Saturday, November 13, 2010

Beyond My Horizons: A Delegate Reflection

This reflection was graciously shared with us by Andrew Nyberg, a Cretin-Derham Hall senior who participated in a SHARE delegation this past summer.

Beyond My Horizons
We were staring into a mirror, but we just didn’t realize it yet. I had been traveling throughout the country of El Salvador for the past nine days with 17 classmates being filled with knowledge and awareness about the culture and the social injustice that plagues the country. We had spent three days living in the countryside in the village of Santa Cruz II with host families who were literally dirt poor. The house I stayed in was made of mud and sticks and was no bigger than my room at home. When it was full, it housed our host mother, Margarita, her cousin and her three children Josue, Carlos and Karla. There was no grass anywhere, and Margarita was often sweeping loose dirt off the dirt floor to make the house more presentable. These families became burned in our hearts and minds forever. We were fired up. We felt like advocates of justice, and we wanted to make good things happen in the world. Then, this all came crashing down around us in brutal realization.
        
    Driving back from a service site one day, our bus driver Santos took us through the rich part of town. Every place we looked screamed wealth. Big-name car dealerships like Mercedes-Benz, Audi, and Lexus overtook entire blocks. Apartment complexes towered over the city. Suburban-like, cookie-cutter houses sprawled down the hill, each with air conditioning and satellite TV. Up on the hill, looking out over everything, were massive houses and condos, the likes of which are seen in Beverly Hills or Hollywood.
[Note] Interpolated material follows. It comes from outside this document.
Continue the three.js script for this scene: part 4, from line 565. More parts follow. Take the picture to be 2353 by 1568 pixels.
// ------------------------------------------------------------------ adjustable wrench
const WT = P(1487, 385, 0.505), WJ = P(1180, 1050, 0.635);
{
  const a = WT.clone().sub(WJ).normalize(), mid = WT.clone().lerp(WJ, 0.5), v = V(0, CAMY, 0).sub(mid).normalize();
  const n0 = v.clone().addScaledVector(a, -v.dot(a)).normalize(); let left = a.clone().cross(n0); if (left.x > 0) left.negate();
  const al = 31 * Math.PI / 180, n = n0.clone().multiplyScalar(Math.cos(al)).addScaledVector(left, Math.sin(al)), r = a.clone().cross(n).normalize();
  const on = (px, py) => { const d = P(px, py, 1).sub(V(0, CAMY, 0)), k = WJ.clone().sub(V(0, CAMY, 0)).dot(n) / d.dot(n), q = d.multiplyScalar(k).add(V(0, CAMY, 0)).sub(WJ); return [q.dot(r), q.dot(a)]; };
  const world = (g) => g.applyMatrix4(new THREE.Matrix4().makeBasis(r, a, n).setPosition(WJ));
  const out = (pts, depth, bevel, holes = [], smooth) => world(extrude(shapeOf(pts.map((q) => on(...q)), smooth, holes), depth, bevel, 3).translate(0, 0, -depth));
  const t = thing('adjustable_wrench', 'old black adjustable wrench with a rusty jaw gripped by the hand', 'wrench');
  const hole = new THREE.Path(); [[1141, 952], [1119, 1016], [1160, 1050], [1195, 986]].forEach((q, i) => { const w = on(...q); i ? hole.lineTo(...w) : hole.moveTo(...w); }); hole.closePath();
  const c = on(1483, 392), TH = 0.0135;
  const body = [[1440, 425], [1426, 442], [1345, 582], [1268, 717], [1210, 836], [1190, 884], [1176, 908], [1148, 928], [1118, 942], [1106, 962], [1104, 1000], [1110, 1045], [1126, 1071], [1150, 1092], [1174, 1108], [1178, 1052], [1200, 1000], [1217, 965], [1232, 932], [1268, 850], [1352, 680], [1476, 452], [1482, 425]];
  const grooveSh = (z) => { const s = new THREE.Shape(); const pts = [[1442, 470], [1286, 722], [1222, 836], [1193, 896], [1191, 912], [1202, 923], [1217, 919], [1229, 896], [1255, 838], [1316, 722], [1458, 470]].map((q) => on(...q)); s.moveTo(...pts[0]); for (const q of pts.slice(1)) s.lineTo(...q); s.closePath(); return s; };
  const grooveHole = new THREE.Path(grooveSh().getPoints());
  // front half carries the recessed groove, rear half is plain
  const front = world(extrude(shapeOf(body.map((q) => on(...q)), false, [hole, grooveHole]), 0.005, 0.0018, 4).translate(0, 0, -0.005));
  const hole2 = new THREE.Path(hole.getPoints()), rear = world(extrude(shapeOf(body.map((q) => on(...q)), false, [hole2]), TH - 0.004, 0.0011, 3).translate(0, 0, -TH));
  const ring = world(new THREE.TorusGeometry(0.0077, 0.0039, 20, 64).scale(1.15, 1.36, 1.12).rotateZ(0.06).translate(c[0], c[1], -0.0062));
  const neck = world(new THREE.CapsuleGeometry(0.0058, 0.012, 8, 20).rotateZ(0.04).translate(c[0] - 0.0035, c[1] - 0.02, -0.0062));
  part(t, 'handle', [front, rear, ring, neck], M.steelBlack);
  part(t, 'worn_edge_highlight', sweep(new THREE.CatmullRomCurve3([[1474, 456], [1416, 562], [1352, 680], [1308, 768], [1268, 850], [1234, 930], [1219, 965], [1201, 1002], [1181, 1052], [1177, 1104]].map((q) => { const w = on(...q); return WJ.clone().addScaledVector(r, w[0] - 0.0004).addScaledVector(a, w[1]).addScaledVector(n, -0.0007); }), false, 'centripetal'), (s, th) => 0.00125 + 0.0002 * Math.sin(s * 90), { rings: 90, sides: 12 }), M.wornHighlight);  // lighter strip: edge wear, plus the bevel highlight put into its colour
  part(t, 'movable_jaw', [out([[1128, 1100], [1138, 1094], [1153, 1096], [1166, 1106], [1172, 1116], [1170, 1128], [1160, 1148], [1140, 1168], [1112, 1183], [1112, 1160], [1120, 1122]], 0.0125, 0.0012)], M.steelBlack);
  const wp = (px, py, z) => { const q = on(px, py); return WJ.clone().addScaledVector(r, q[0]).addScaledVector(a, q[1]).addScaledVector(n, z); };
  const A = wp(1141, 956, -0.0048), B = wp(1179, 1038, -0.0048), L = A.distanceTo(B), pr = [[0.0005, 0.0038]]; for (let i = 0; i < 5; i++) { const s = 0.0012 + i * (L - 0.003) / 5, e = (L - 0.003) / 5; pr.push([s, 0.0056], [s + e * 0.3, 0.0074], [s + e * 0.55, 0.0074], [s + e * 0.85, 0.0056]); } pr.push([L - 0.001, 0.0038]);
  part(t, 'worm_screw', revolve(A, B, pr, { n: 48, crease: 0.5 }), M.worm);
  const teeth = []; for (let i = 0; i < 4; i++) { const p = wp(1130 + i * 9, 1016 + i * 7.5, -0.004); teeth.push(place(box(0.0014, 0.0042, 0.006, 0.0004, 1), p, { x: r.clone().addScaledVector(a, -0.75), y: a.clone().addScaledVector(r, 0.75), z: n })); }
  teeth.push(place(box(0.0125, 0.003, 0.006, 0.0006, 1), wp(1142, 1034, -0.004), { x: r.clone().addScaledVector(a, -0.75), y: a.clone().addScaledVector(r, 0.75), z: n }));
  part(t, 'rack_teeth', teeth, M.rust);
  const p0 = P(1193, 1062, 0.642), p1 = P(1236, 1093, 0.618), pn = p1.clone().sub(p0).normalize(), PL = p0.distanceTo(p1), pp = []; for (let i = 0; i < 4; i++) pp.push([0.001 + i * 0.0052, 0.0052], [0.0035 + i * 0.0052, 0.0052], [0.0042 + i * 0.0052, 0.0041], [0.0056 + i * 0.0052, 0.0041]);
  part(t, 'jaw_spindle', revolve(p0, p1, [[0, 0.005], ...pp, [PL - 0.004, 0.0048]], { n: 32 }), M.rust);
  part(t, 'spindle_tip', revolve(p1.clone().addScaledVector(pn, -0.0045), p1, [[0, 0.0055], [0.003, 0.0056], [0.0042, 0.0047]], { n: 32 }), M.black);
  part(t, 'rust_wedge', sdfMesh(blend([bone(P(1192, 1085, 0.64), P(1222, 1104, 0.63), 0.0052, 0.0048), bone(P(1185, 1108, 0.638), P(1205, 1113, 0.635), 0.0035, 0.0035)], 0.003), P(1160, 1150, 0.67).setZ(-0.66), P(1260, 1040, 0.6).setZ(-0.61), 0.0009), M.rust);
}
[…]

Needless to say, the group was outraged when we saw this. “How can they stand to live like this, to live with themselves, when extreme poverty engulfs the rest of the city just below them?” was the general thought on everyone’s minds. It was then that someone made a side comment; “This reminds me of how it is back home.”
Suddenly, our faces grew somber as that thought washed over us, slowly bringing us to the realization that it was our lives that we were staring at. Up to that moment, we chose to ignore that because we had fallen in love with the country and its people, and we were passionate about the unjust social system. The easy thing to do was to get angry with these rich Salvadorans, or to scold them for being so selfish with their wealth and fortune. But now, we realized, to do such things would be hypocritical, as all of us were in the same boat as that wealthy side of town. In the US, I fit in with the middle class so I don’t consider myself to be overly wealthy, as that community seemed to be. But the truth is that I am one of the rich people who live in comfort and convenience, all the while turning a blind eye to the sufferings of the poor in the world as well as in my own country. The only difference between the Salvadorans and me is that I can’t see the other side. I have the option to wake up every morning, look outside my window and tell myself that everything is going right in the world, just because I can’t see how everybody else lives. El Salvador showed me otherwise.
One of the main reasons I wanted to go on this trip was to be put out of my comfort zone and El Salvador did just that. What I wasn’t expecting though, was that upon returning to the US, I would once again be thrust out of my comfort zone in my own home. I no longer have that option to convince myself that the world is fine because I know, first-hand that it most certainly is not. This is no longer just an issue in the news for me, but a little family that I came to love living their lives in a little mud hut. There are so many things that I have been struggling with ever since we got back. How can I go on living like I do when friends who I consider my second family live with hardly a cent to their names? How can I live with myself? Am I to blame for the situation they’re stuck in? Is there anything at all I can do to fix it? If so, what? How?
No, I do not have answers to many of these questions. But I do know that I can change the way I think. El Salvador has deepened and strengthened my values, especially those of life and dignity for all people; and with these, I now look at my life in a whole new light, and I can see the great responsibility that comes with wealth. I have a responsibility to live my life in a way that honors my brothers and sister, Josue, Carlos and Karla and my host mother, Margarita. For, not only did they invite me into their home, but they also invited me to become consciously aware of my place as a global citizen, my wealth, and this newfound responsibility that goes along with it. That, for me, is what living a life of integrity means.